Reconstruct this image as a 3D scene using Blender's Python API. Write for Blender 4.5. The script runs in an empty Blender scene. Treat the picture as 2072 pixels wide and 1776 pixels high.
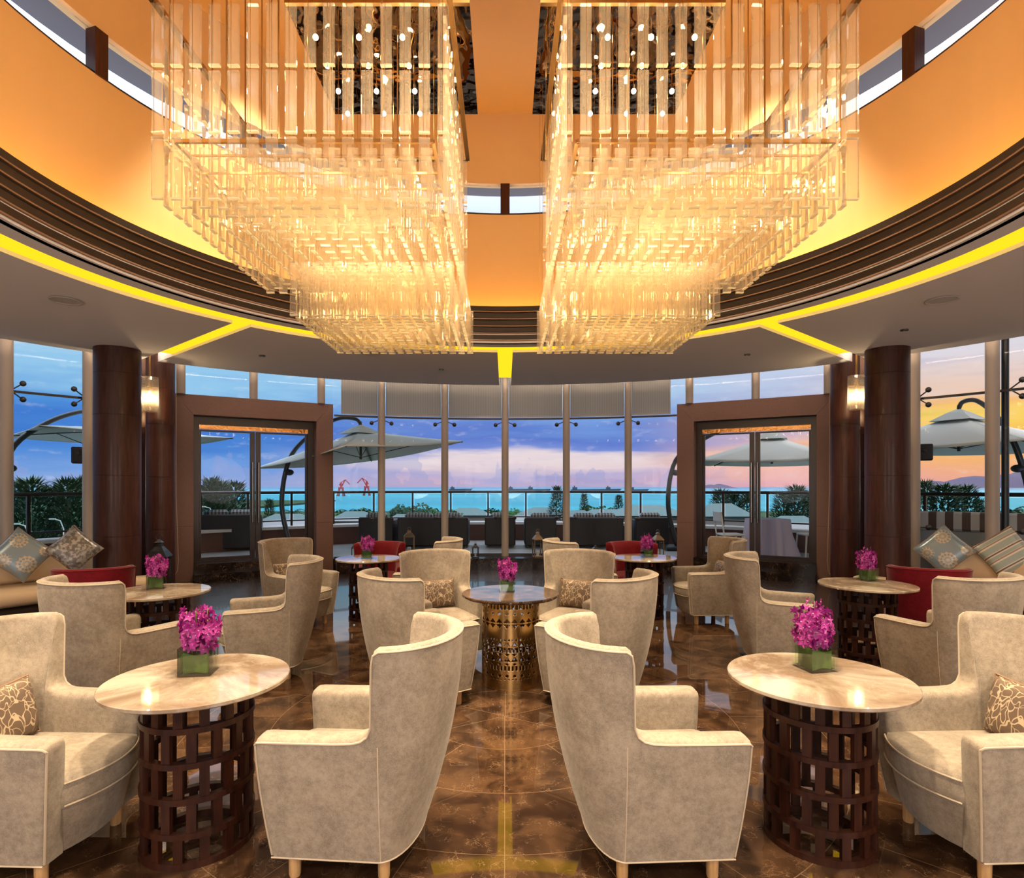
import bpy, math, random
from math import sin, cos, tan, pi, sqrt, atan2, radians, asin, hypot
from mathutils import Vector, Matrix
random.seed(7)
scn = bpy.context.scene
COL = scn.collection

# ------------------------------------------------------------------ camera
F = 1200.0; CX = 1022.0; CY = 985.0; EYE = 1.6
cam_d = bpy.data.cameras.new('camera'); cam = bpy.data.objects.new('camera', cam_d); COL.objects.link(cam)
cam.location = (0, 0, EYE); cam.rotation_euler = (pi/2, 0, 0)
cam_d.sensor_fit = 'HORIZONTAL'; cam_d.sensor_width = 36; cam_d.lens = F/2072*36
cam_d.shift_x = (1036-CX)/2072; cam_d.shift_y = (CY-888)/2072
cam_d.clip_start = .05; cam_d.clip_end = 60000
scn.camera = cam

scn.view_settings.view_transform = 'Standard'; scn.view_settings.look = 'None'
scn.view_settings.exposure = 0.20; scn.view_settings.gamma = 1; scn.view_settings.use_curve_mapping = False
cy = scn.cycles
cy.max_bounces = 7; cy.diffuse_bounces = 3; cy.glossy_bounces = 4; cy.transmission_bounces = 6; cy.transparent_max_bounces = 28
cy.caustics_reflective = False; cy.caustics_refractive = False; cy.use_denoising = True
cy.sample_clamp_indirect = 4.0; cy.blur_glossy = 0.5
cy.use_adaptive_sampling = True; cy.adaptive_threshold = 0.04

def pt(px, py, Y): return Vector(((px-CX)/F*Y, Y, EYE+(CY-py)/F*Y))

# ------------------------------------------------------------------ node helpers
def newmat(name):
    m = bpy.data.materials.new(name); m.use_nodes = True
    nt = m.node_tree; b = nt.nodes['Principled BSDF']
    return m, nt, b
def N(nt, t, **kw):
    n = nt.nodes.new(t)
    for k, v in kw.items():
        if k.startswith('i_'): n.inputs[k[2:].replace('_', ' ')].default_value = v
        else: setattr(n, k, v)
    return n
def ramp(nt, stops, fac=None, interp='LINEAR'):
    r = nt.nodes.new('ShaderNodeValToRGB'); cr = r.color_ramp; cr.interpolation = interp
    while len(cr.elements) > 1: cr.elements.remove(cr.elements[-1])
    cr.elements[0].position = stops[0][0]; cr.elements[0].color = (*stops[0][1], 1)
    for p, c in stops[1:]:
        e = cr.elements.new(p); e.color = (*c, 1)
    if fac is not None: nt.links.new(fac, r.inputs[0])
    return r
def S(r, g, b):   # 0-255 display colour -> linear
    f = lambda c: (c/255/12.92) if c/255 <= .04045 else ((c/255+.055)/1.055)**2.4
    return (f(r), f(g), f(b))
def math_n(nt, op, a, b=None, c=None):
    n = nt.nodes.new('ShaderNodeMath'); n.operation = op
    for i, v in enumerate((a, b, c)):
        if v is None: continue
        if isinstance(v, (int, float)): n.inputs[i].default_value = v
        else: nt.links.new(v, n.inputs[i])
    return n.outputs[0]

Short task
Report every line in the data above in which the word "scene" appears.

Output below
Reconstruct this image as a 3D scene using Blender's Python API. Write for Blender 4.5. The script runs in an empty Blender scene. Treat the picture as 2072 pixels wide and 1776 pixels high.
scn = bpy.context.scene